The following I know to be true: let $A$ and $B$ be elements of $GL(m,\mathbb{R})$ and let $X \in T_BGl(m, \mathbb{R})$ and let $L_A:Gl(m, \mathbb{R}) \to GL(m, \mathbb{R})$ be the left multiplication map $L_A:B \mapsto AB$. Then the image of $X$ under the associated pushforward map $L_{A*}:T_BGL(m, \mathbb{R}) \to T_{AB}GL(m, \mathbb{R})$ equals $AX$, where the multiplication is understood to be matrix multiplication.
The Clifford algebra $Cl(n, n)$ is isomorphic to the matrix algebra $\mathbb{R}(2^n)$, hence the group of units (invertible elements) $Cl(n,n)^*$ is a Lie group isomorphic to $GL(2^n, \mathbb{R})$. Considering this isomorphism, it seems likely that the above statement for the general linear group holds for the $Cl(n, n)^*$ as well.

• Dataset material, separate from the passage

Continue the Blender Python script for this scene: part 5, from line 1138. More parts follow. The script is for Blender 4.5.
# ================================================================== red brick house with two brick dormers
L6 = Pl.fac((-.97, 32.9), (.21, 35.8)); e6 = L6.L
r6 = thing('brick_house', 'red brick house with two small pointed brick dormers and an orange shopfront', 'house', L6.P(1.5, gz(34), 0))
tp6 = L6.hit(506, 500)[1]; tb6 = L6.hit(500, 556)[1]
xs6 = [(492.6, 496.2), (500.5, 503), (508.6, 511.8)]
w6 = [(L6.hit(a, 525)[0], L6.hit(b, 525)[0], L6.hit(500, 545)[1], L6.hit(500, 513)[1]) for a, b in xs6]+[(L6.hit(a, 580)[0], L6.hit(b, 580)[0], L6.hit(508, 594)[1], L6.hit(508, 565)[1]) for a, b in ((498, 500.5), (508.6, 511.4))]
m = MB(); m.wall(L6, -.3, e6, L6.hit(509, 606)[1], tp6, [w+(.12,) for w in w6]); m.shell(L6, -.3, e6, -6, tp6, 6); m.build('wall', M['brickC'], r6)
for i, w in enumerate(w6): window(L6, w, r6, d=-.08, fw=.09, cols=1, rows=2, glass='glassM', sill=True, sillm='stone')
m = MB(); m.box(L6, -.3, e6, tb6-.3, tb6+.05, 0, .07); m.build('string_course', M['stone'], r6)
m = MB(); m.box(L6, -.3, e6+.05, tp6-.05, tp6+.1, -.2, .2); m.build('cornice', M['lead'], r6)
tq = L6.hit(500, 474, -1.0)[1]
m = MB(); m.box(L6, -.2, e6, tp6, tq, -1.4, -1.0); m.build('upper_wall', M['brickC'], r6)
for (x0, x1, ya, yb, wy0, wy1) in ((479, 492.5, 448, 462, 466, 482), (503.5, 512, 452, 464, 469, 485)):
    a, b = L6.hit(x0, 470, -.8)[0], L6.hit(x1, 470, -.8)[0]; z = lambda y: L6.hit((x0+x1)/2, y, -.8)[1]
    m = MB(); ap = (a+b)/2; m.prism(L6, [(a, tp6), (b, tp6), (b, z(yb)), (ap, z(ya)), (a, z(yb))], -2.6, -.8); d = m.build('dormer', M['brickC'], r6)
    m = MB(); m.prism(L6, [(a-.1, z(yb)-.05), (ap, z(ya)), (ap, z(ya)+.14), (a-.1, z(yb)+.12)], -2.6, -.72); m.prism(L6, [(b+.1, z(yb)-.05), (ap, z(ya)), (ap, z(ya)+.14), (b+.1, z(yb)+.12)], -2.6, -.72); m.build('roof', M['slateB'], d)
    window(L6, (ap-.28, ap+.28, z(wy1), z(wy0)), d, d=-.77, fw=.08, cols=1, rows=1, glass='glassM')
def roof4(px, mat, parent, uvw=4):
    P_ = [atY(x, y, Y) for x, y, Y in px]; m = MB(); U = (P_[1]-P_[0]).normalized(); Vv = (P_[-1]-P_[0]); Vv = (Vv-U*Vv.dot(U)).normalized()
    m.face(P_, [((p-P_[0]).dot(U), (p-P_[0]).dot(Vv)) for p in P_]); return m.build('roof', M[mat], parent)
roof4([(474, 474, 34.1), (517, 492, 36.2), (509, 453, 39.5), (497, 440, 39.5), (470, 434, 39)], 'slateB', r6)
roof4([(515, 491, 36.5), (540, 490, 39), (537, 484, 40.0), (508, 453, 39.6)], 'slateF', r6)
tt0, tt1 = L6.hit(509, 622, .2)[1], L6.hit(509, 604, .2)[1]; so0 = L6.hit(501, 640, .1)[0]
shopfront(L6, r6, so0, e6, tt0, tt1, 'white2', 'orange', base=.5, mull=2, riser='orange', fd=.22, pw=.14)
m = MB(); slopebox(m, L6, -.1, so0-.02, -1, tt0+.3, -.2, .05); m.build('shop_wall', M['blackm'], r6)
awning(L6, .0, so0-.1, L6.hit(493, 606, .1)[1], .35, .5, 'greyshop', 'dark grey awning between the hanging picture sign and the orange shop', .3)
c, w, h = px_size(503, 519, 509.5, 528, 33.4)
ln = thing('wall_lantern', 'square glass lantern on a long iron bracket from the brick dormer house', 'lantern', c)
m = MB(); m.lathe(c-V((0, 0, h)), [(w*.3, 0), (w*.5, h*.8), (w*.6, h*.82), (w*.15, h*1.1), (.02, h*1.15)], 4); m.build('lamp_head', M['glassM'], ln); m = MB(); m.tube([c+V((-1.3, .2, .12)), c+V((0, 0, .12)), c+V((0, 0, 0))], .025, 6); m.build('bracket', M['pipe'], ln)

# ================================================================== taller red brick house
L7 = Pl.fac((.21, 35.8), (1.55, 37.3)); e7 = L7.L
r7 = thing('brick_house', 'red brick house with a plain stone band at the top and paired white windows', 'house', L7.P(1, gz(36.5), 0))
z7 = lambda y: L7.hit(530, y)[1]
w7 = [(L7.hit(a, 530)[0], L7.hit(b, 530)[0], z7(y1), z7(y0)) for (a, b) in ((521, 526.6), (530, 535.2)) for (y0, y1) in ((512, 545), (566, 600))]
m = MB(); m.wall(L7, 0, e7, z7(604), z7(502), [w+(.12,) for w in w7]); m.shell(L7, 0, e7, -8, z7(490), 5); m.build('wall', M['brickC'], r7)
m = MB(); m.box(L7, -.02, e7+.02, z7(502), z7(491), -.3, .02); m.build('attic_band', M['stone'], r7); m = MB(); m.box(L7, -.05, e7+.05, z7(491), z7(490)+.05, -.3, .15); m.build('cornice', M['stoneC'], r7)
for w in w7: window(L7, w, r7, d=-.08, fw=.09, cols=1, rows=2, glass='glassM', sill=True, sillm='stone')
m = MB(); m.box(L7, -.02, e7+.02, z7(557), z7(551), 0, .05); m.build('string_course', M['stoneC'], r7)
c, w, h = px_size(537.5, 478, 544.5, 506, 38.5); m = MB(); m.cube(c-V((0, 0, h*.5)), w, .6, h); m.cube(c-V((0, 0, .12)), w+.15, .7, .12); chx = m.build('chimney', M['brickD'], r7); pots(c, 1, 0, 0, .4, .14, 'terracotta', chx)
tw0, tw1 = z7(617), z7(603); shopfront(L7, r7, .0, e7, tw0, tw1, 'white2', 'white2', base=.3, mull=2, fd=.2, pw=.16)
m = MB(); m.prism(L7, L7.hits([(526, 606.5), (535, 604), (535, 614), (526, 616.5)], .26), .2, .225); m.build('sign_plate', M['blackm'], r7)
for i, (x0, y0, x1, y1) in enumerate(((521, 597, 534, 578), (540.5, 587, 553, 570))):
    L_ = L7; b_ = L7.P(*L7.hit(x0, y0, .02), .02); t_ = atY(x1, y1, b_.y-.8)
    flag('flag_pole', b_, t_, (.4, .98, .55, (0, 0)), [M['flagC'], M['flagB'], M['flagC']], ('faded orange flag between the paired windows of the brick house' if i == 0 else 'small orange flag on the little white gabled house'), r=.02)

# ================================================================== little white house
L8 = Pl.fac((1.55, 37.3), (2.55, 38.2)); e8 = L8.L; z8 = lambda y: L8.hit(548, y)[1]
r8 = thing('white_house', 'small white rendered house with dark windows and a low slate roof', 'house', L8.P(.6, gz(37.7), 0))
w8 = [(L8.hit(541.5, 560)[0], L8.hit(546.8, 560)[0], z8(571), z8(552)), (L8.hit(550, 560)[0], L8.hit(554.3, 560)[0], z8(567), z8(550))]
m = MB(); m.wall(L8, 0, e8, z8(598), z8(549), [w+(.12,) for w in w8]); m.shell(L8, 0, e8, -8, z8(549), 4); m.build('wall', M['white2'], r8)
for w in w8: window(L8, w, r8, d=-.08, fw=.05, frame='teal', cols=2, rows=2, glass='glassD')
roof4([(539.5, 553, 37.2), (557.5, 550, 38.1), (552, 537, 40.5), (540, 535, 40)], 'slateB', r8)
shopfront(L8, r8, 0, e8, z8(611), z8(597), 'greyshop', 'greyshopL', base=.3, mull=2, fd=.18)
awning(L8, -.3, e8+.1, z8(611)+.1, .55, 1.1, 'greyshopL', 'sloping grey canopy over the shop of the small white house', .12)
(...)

More specifically, let $g$ and $h$ be elements of the (Lie) group of units $Cl(n,n)^*$ of the Clifford algebra $Cl(n, n)$. Let $V \in T_hCl(n, n)^*$ and let $L_g:Cl(n, n)^*\to Cl(n, n)^*$ be the left multiplication map in $Cl(n, n)^*$. Is it then true that the image of $V$ under the associated pushforward map $L_{g*}:T_hCl(n, n) \to T_{gh}Cl(n, n)$ equals $gV$, where the multiplication is understood to be the multiplication of the Clifford algebra $Cl(n, n)$?
Bonus question: In fact, all Clifford algebras are isomorphic to matrix algebras over $\mathbb{R}$, $\mathbb{C}$ or $\mathbb{H}$. Therefore, I would assume the above to hold in the group of units of any Clifford algebra. Correct?